What changes for the certification auditor

A factory with halal traceability built into AION presents to the auditor differently:

  • Audit period (typically annual): the auditor requests records for the period. AION generates the lot-trace reports, supplier certificate listings, and batch records. The auditor reviews them on-screen.
  • Random sampling: the auditor picks 5-10 finished-goods lots. The factory traces each end-to-end in minutes.
  • Findings: usually zero or minor. The integrated data leaves nowhere for issues to hide.

Contrast with a spreadsheet-driven factory:

  • Audit period: 1-2 days of reconstructing chains from binders, spreadsheets, and warehouse memory.
  • Random sampling: each requires 30-60 minutes to chase down.
  • Findings: typically several — gaps in records, expired certificates that were missed, lots that couldn’t be traced cleanly.

The certification body gives more confidence to the first factory. Insurance rates can reflect this. Customer trust definitely does.

Where to go from here

For Saudi factories, ZATCA Phase 2 e-invoicing covers the tax-side compliance that runs in parallel to halal certification. For multi-country groups, GCC VAT 2026 — multi-country in one ERP covers running across SFDA, JAKIM, MUI, and other halal regimes simultaneously.

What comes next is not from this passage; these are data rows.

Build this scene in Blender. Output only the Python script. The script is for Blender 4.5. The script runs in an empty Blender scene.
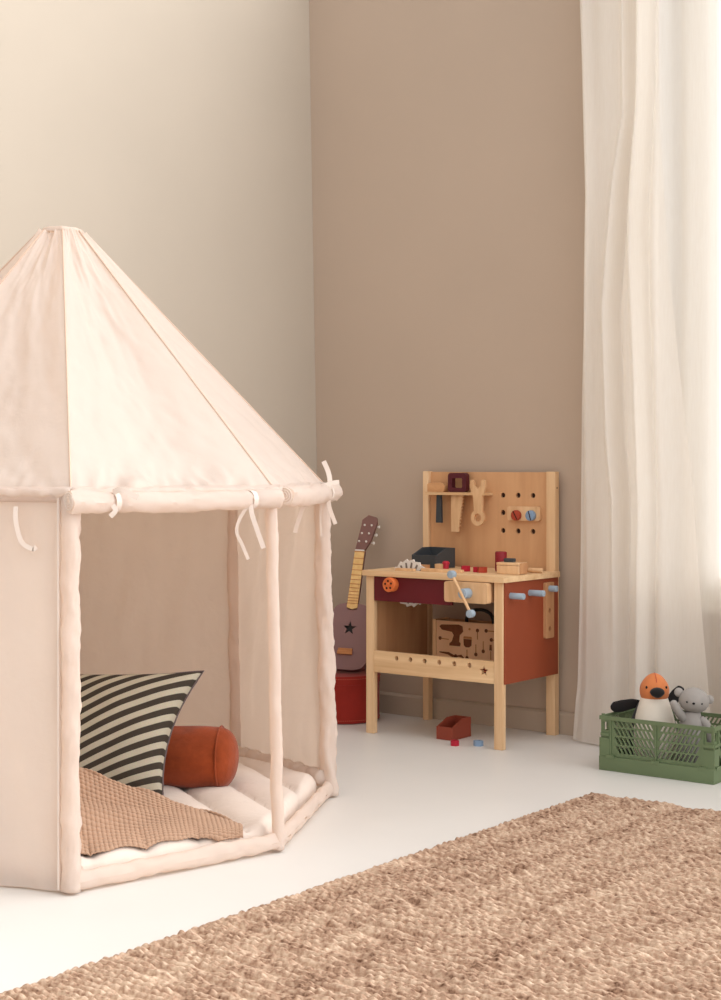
import bpy, bmesh, math, random
from mathutils import Vector, Matrix, noise
random.seed(7)
SC = bpy.context.scene
COL = SC.collection
PI = math.pi

# ------------------------------------------------------------------ helpers
def lin(c):
    c = c / 255.0
    return c / 12.92 if c <= 0.04045 else ((c + 0.055) / 1.055) ** 2.4
def rgb(r, g, b):
    return (lin(r), lin(g), lin(b), 1.0)
def nz(x, y=0.0, z=0.0):
    return noise.noise(Vector((x, y, z)))
def lerp(a, b, t):
    return a + (b - a) * t
def sm(a, b, x):
    t = min(1, max(0, (x - a) / (b - a)))
    return t * t * (3 - 2 * t)
def interp(tab, x):
    if x <= tab[0][0]: return tab[0][1]
    for (a, va), (b, vb) in zip(tab, tab[1:]):
        if x <= b: return lerp(va, vb, (x - a) / (b - a))
    return tab[-1][1]

def obj(name, bm, mats, parent=None, origin=None, smooth=True, solid=0, sub=0, autosmooth=35):
    """link a bmesh given in room coordinates as ONE mesh object"""
    if parent is not None:
        o0 = Vector(parent['_o']) if '_o' in parent else Vector((0, 0, 0))
    else:
        o0 = Vector(origin) if origin is not None else Vector((0, 0, 0))
    bmesh.ops.translate(bm, verts=bm.verts, vec=-o0)
    bmesh.ops.recalc_face_normals(bm, faces=bm.faces)
    me = bpy.data.meshes.new(name)
    bm.to_mesh(me); bm.free()
    if not isinstance(mats, (list, tuple)): mats = [mats]
    for m in mats: me.materials.append(m)
    if smooth:
        me.polygons.foreach_set('use_smooth', [True] * len(me.polygons))
        if autosmooth: me.set_sharp_from_angle(angle=math.radians(autosmooth))
    o = bpy.data.objects.new(name, me)
    COL.objects.link(o)
    o['_o'] = list(o0)
    if parent is not None: o.parent = parent
    else: o.location = o0
    if solid:
        m = o.modifiers.new('solid', 'SOLIDIFY'); m.thickness = solid; m.offset = 0
    if sub:
        m = o.modifiers.new('sub', 'SUBSURF'); m.levels = sub; m.render_levels = sub
    return o
def tag(o, label, cat, group=None):
    o['label'] = label; o['category'] = cat
    if group: o['group'] = group
    return o
def thing(name, label, cat, loc, group=None):
    o = bpy.data.objects.new(name, None); COL.objects.link(o)
    o.empty_display_size = 0.05
    o.location = loc; o['_o'] = list(loc)
    return tag(o, label, cat, group)
def lthing(name, label, cat, loc, rot=(0, 0, 0), group=None):
    """thing whose parts are built in local coordinates"""
    o = bpy.data.objects.new(name, None); COL.objects.link(o)
    o.location = loc; o.rotation_euler = rot; o['_o'] = [0, 0, 0]
    o.empty_display_size = 0.05
    return tag(o, label, cat, group)
def structure(o):
    o['kind'] = 'structure'; return o
def dup(root, loc, rotz=0.0, label=None):
    r = root.copy(); COL.objects.link(r); r.location = loc; r.rotation_euler = (0, 0, rotz)
    if label: r['label'] = label
    for ch in list(root.children):
        c = ch.copy(); COL.objects.link(c); c.parent = r
    return r

def box(bm, x0, x1, y0, y1, z0, z1, bev=0.0, seg=2, mi=0):
    r = bmesh.ops.create_cube(bm, size=1.0)
    vs = r['verts']
    for v in vs:
        v.co = Vector((lerp(x0, x1, v.co.x + .5), lerp(y0, y1, v.co.y + .5), lerp(z0, z1, v.co.z + .5)))
    fs = set(f for v in vs for f in v.link_faces)
    for f in fs: f.material_index = mi
    if bev:
        es = list(set(e for v in vs for e in v.link_edges))
        bmesh.ops.bevel(bm, geom=es, offset=bev, segments=seg, affect='EDGES', profile=0.6)
    return vs
def frame_of(d, up=None):
    d = Vector(d).normalized()
    up = Vector(up) if up is not None else (Vector((0, 0, 1)) if abs(d.z) < .9 else Vector((1, 0, 0)))
    a = d.cross(up).normalized(); b = d.cross(a).normalized()
    return a, b
def tube(bm, pts, r, seg=12, closed=False, caps=True, rfun=None, up=None, mi=0):
    pts = [Vector(p) for p in pts]; n = len(pts); rings = []
    pa = None
    for i, p in enumerate(pts):
        if closed: d = pts[(i + 1) % n] - pts[i - 1]
        else: d = pts[min(i + 1, n - 1)] - pts[max(i - 1, 0)]
        d.normalize()
        if pa is None: a, b = frame_of(d, up)
        else:
            a = (pa - d * pa.dot(d)).normalized(); b = d.cross(a).normalized()
        pa = a
        rr = r[i] if isinstance(r, (list, tuple)) else r
        ring = []
        for k in range(seg):
            t = 2 * PI * k / seg
            q = rr if rfun is None else rfun(i, k, rr)
            ring.append(bm.verts.new(p + (a * math.cos(t) + b * math.sin(t)) * q))
        rings.append(ring)
    m = n if closed else n - 1
    for i in range(m):
        r0, r1 = rings[i], rings[(i + 1) % n]
        for k in range(seg):
            f = bm.faces.new((r0[k], r0[(k + 1) % seg], r1[(k + 1) % seg], r1[k])); f.material_index = mi
    if caps and not closed:
        f = bm.faces.new(rings[0][::-1]); f.material_index = mi
        f = bm.faces.new(rings[-1]); f.material_index = mi
    return rings
def cyl(bm, p0, p1, r0, r1=None, seg=24, bev=0.0, mi=0):
    p0, p1 = Vector(p0), Vector(p1); r1 = r0 if r1 is None else r1
    d = (p1 - p0); L = d.length; d = d / L
    if bev:
        pts = [p0, p0 + d * bev * .3, p0 + d * bev, p1 - d * bev, p1 - d * bev * .3, p1]
        rs = [r0 - bev, r0 - bev * .3, r0, r1, r1 - bev * .3, r1 - bev]
    else:
        pts = [p0, p1]; rs = [r0, r1]
    a, b = frame_of(d); rings = []
    for p, r in zip(pts, rs):
        rings.append([bm.verts.new(p + (a * math.cos(2 * PI * k / seg) + b * math.sin(2 * PI * k / seg)) * r) for k in range(seg)])
    for q0, q1 in zip(rings, rings[1:]):
        for k in range(seg):
            f = bm.faces.new((q0[k], q0[(k + 1) % seg], q1[(k + 1) % seg], q1[k])); f.material_index = mi
    f = bm.faces.new(rings[0][::-1]); f.material_index = mi
    f = bm.faces.new(rings[-1]); f.material_index = mi
def lathe(bm, prof, c, ax=(0, 0, 1), seg=32, mi=0):
    c = Vector(c); ax = Vector(ax).normalized(); a, b = frame_of(ax)
    rings = []
    for r, h in prof:
        if r < 1e-6: rings.append([bm.verts.new(c + ax * h)])
        else: rings.append([bm.verts.new(c + ax * h + (a * math.cos(2 * PI * k / seg) + b * math.sin(2 * PI * k / seg)) * r) for k in range(seg)])
    for q0, q1 in zip(rings, rings[1:]):
        for k in range(seg):
            k2 = (k + 1) % seg
            if len(q0) == 1: vs = (q0[0], q1[k2], q1[k])
            elif len(q1) == 1: vs = (q0[k], q0[k2], q1[0])
            else: vs = (q0[k], q0[k2], q1[k2], q1[k])
            f = bm.faces.new(vs); f.material_index = mi
def ellipsoid(bm, c, r, rot=None, seg=32, rings=20, mi=0, fn=None):
    R = rot if rot is not None else Matrix.Identity(3)
    rr = bmesh.ops.create_uvsphere(bm, u_segments=seg, v_segments=rings, radius=1.0)
    for v in rr['verts']:
        p = v.co.copy()
        if fn: p = fn(p)
        v.co = Vector(c) + R @ Vector((p.x * r[0], p.y * r[1], p.z * r[2]))
        for f in v.link_faces: f.material_index = mi
def circle(cx, cy, r, n=20, ry=None):
    ry = r if ry is None else ry
    return [(cx + r * math.cos(2 * PI * k / n), cy + ry * math.sin(2 * PI * k / n)) for k in range(n)]
def star(cx, cy, R, r=None, rot=PI / 2):
    r = R * .42 if r is None else r
    return [(cx + (R if k % 2 == 0 else r) * math.cos(rot + PI * k / 5), cy + (R if k % 2 == 0 else r) * math.sin(rot + PI * k / 5)) for k in range(10)]
def rrect(x0, x1, y0, y1, r, n=5):
    out = []
    for cx, cy, a0 in ((x1 - r, y1 - r, 0), (x0 + r, y1 - r, PI / 2), (x0 + r, y0 + r, PI), (x1 - r, y0 + r, 1.5 * PI)):
        for k in range(n + 1):
            a = a0 + PI / 2 * k / n
            out.append((cx + r * math.cos(a), cy + r * math.sin(a)))
    return out
def plate(bm, outer, holes, O, ux, uy, th, mi=0):
    """flat board: outline (with holes) in the plane O,ux,uy; thickness th along -(ux x uy)"""
    O, ux, uy = Vector(O), Vector(ux), Vector(uy); n = ux.cross(uy).normalized()
    t = bmesh.new(); loops = []
    for lp in [outer] + list(holes):
        vs = [t.verts.new((x, y, 0)) for x, y in lp]; loops.append(vs)
        for i in range(len(vs)): t.edges.new((vs[i], vs[(i + 1) % len(vs)]))
    bmesh.ops.triangle_fill(t, use_beauty=True, use_dissolve=False, edges=t.edges[:], normal=(0, 0, 1))
    t.verts.index_update()
    allv = list(t.verts)
    P = lambda v, d: O + ux * v.co.x + uy * v.co.y - n * d
    top = {v: bm.verts.new(P(v, 0)) for v in allv}
    bot = {v: bm.verts.new(P(v, th)) for v in allv}
    for f in t.faces:
        g = bm.faces.new([top[v] for v in f.verts]); g.material_index = mi
        g = bm.faces.new([bot[v] for v in reversed(f.verts)]); g.material_index = mi
    for vs in loops:
        for i in range(len(vs)):
            a, b = vs[i], vs[(i + 1) % len(vs)]
            g = bm.faces.new((top[a], top[b], bot[b], bot[a])); g.material_index = mi
    t.free()
def grid(bm, fn, nu, nv, mi=0, closeu=False):
    V = [[bm.verts.new(fn(i / nu, j / nv)) for j in range(nv + 1)] for i in range(nu if closeu else nu + 1)]
    for i in range(nu):
        i2 = (i + 1) % nu if closeu else i + 1
        for j in range(nv):
            f = bm.faces.new((V[i][j], V[i2][j], V[i2][j + 1], V[i][j + 1])); f.material_index = mi
    return V
def ribbon(bm, pts, w, side, th=0.0012):
    """flat strip along pts, width w in direction side"""
    pts = [Vector(p) for p in pts]; side = Vector(side).normalized(); rings = []
    for i, p in enumerate(pts):
        d = (pts[min(i + 1, len(pts) - 1)] - pts[max(i - 1, 0)]).normalized()
        s = (side - d * side.dot(d)).normalized()
        n = d.cross(s).normalized()
        rings.append([bm.verts.new(p + s * w / 2 * a + n * th / 2 * b) for a, b in ((-1, -1), (1, -1), (1, 1), (-1, 1))])
    for a, b in zip(rings, rings[1:]):
        for k in range(4): bm.faces.new((a[k], a[(k + 1) % 4], b[(k + 1) % 4], b[k]))
    bm.faces.new(rings[0][::-1]); bm.faces.new(rings[-1])
def smooth_path(pts, n=6):
    pts = [Vector(p) for p in pts]; out = []
    for i in range(len(pts) - 1):
        p0 = pts[max(i - 1, 0)]; p1 = pts[i]; p2 = pts[i + 1]; p3 = pts[min(i + 2, len(pts) - 1)]
        for k in range(n):
            t = k / n
            out.append(.5 * ((2 * p1) + (p2 - p0) * t + (2 * p0 - 5 * p1 + 4 * p2 - p3) * t * t + (3 * p1 - p0 - 3 * p2 + p3) * t ** 3))
    out.append(pts[-1]); return out

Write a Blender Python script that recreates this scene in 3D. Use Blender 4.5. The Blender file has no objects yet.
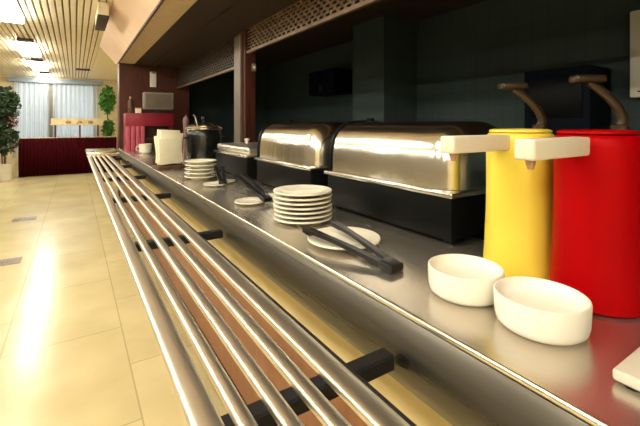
import bpy, bmesh, math, random
from mathutils import Vector, Matrix, Euler
random.seed(7)
PI = math.pi
S = bpy.context.scene
COL = S.collection

# ------------------------------------------------------------------ materials
def new_mat(name):
    m = bpy.data.materials.new(name)
    m.use_nodes = True
    nt = m.node_tree
    return m, nt, nt.nodes['Principled BSDF']

def mat(name, col, rough=0.5, metal=0.0, noise=0.0, nscale=8.0, bump=0.0, bscale=60.0, stretch=None,
        spec=0.5, coat=0.0, emit=None, estr=0.0, rnoise=0.0):
    m, nt, b = new_mat(name)
    b.inputs['Base Color'].default_value = (*col, 1)
    b.inputs['Roughness'].default_value = rough
    b.inputs['Metallic'].default_value = metal
    b.inputs['Specular IOR Level'].default_value = spec
    b.inputs['Coat Weight'].default_value = coat
    b.inputs['Coat Roughness'].default_value = 0.08
    if emit:
        b.inputs['Emission Color'].default_value = (*emit, 1)
        b.inputs['Emission Strength'].default_value = estr
    tc = nt.nodes.new('ShaderNodeTexCoord')
    mp = nt.nodes.new('ShaderNodeMapping')
    nt.links.new(tc.outputs['Object'], mp.inputs['Vector'])
    if stretch:
        mp.inputs['Scale'].default_value = stretch
    n = nt.nodes.new('ShaderNodeTexNoise')
    n.inputs['Scale'].default_value = nscale
    n.inputs['Detail'].default_value = 4
    nt.links.new(mp.outputs['Vector'], n.inputs['Vector'])
    r = nt.nodes.new('ShaderNodeValToRGB')
    lo = [max(0, c * (1 - noise)) for c in col]
    hi = [min(1, c * (1 + noise)) for c in col]
    r.color_ramp.elements[0].position = 0.3
    r.color_ramp.elements[1].position = 0.7
    r.color_ramp.elements[0].color = (*lo, 1)
    r.color_ramp.elements[1].color = (*hi, 1)
    nt.links.new(n.outputs['Fac'], r.inputs['Fac'])
    nt.links.new(r.outputs['Color'], b.inputs['Base Color'])
    if rnoise:
        mr = nt.nodes.new('ShaderNodeMapRange')
        mr.inputs['To Min'].default_value = max(0.02, rough - rnoise)
        mr.inputs['To Max'].default_value = rough + rnoise
        nt.links.new(n.outputs['Fac'], mr.inputs['Value'])
        nt.links.new(mr.outputs['Result'], b.inputs['Roughness'])
    if bump:
        n2 = nt.nodes.new('ShaderNodeTexNoise')
        n2.inputs['Scale'].default_value = bscale
        nt.links.new(mp.outputs['Vector'], n2.inputs['Vector'])
        bp = nt.nodes.new('ShaderNodeBump')
        bp.inputs['Strength'].default_value = bump
        bp.inputs['Distance'].default_value = 0.01
        nt.links.new(n2.outputs['Fac'], bp.inputs['Height'])
        nt.links.new(bp.outputs['Normal'], b.inputs['Normal'])
    return m

def brick_mat(name, c1, c2, cm, w, h, mortar, rough, rot=(0, 0, 0), offset=0.5, noise=0.35, spec=0.5, loc=(0, 0, 0), nscale=2.0):
    m, nt, b = new_mat(name)
    b.inputs['Roughness'].default_value = rough
    b.inputs['Specular IOR Level'].default_value = spec
    tc = nt.nodes.new('ShaderNodeTexCoord')
    mp = nt.nodes.new('ShaderNodeMapping')
    mp.inputs['Rotation'].default_value = rot
    mp.inputs['Location'].default_value = loc
    nt.links.new(tc.outputs['Object'], mp.inputs['Vector'])
    br = nt.nodes.new('ShaderNodeTexBrick')
    br.offset = offset
    br.inputs['Color1'].default_value = (*c1, 1)
    br.inputs['Color2'].default_value = (*c2, 1)
    br.inputs['Mortar'].default_value = (*cm, 1)
    br.inputs['Scale'].default_value = 1.0
    br.inputs['Brick Width'].default_value = w
    br.inputs['Row Height'].default_value = h
    br.inputs['Mortar Size'].default_value = mortar
    br.inputs['Mortar Smooth'].default_value = 0.2
    nt.links.new(mp.outputs['Vector'], br.inputs['Vector'])
    n = nt.nodes.new('ShaderNodeTexNoise')
    n.inputs['Scale'].default_value = nscale
    n.inputs['Detail'].default_value = 6
    nt.links.new(tc.outputs['Object'], n.inputs['Vector'])
    mx = nt.nodes.new('ShaderNodeMix')
    mx.data_type = 'RGBA'
    mx.blend_type = 'MULTIPLY'
    mx.inputs['Factor'].default_value = noise
    nt.links.new(br.outputs['Color'], mx.inputs['A'])
    rp = nt.nodes.new('ShaderNodeValToRGB')
    rp.color_ramp.elements[0].position = 0.3
    rp.color_ramp.elements[1].position = 0.65
    rp.color_ramp.elements[0].color = (0.6, 0.55, 0.42, 1)
    rp.color_ramp.elements[1].color = (1, 1, 1, 1)
    nt.links.new(n.outputs['Fac'], rp.inputs['Fac'])
    nt.links.new(rp.outputs['Color'], mx.inputs['B'])
    nt.links.new(mx.outputs['Result'], b.inputs['Base Color'])
    return m

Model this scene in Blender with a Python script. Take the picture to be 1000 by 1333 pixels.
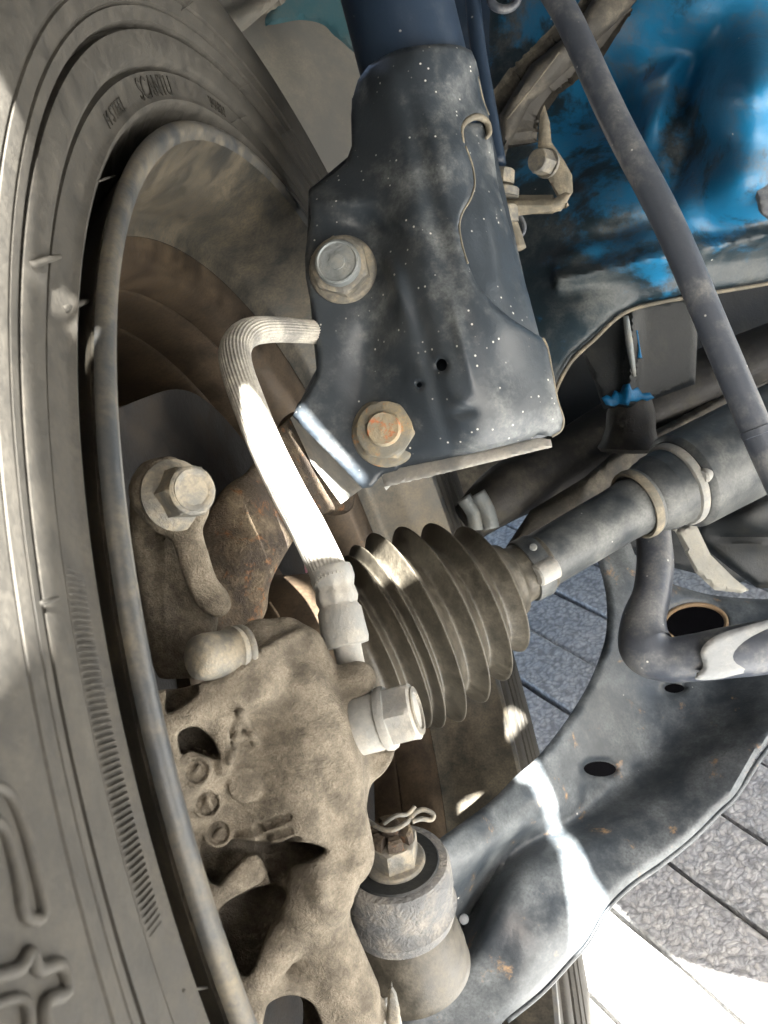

For the operational details of running a factory with integrated lot tracking, the costing pillar guide covers how cost flows through the lot-aware inventory layer.

See this in the Oasis Fresh demo

Log into the Oasis Fresh (Saudi) BG as cfo.saudi

Common questions

What does halal traceability actually require in technical terms?

Lot-level tracking from raw material receipt through every production step to finished-goods shipment. Every raw material lot has a known supplier and certificate reference. Every production batch references the specific raw material lots consumed. Every finished-good lot can be traced backward to source and forward to customer shipment. The chain has to be auditable end-to-end, in seconds, not in a manual reconstruction.

Does AION track halal certification data on the supplier and item level?

Yes. Suppliers carry halal certificate attachments, expiry dates, and certifying body fields. Items can be flagged as halal-required, and the system blocks issuing non-halal lots into halal-required production. The audit log captures every lot transaction so the certification chain is reconstructable end-to-end.

What happens when a supplier's halal certificate expires?

AION surfaces this on the supplier dashboard and via an expiring-certificates report. POs to that supplier require either certificate renewal upload or explicit override (with reason captured). Receipts can be blocked entirely if the configuration is strict. Most factories run this as a warning workflow with hard-stop on critical suppliers.

Do we need a separate halal-management system?

No, if your ERP captures lot tracking properly. Separate halal-management systems exist (often spreadsheet-based) and they're how factories work without integrated traceability. The downside is reconciliation: the spreadsheet says one lot was used; the ERP shows a different one was issued. With integrated traceability, the lot record is the same record across operations, finance, and certification.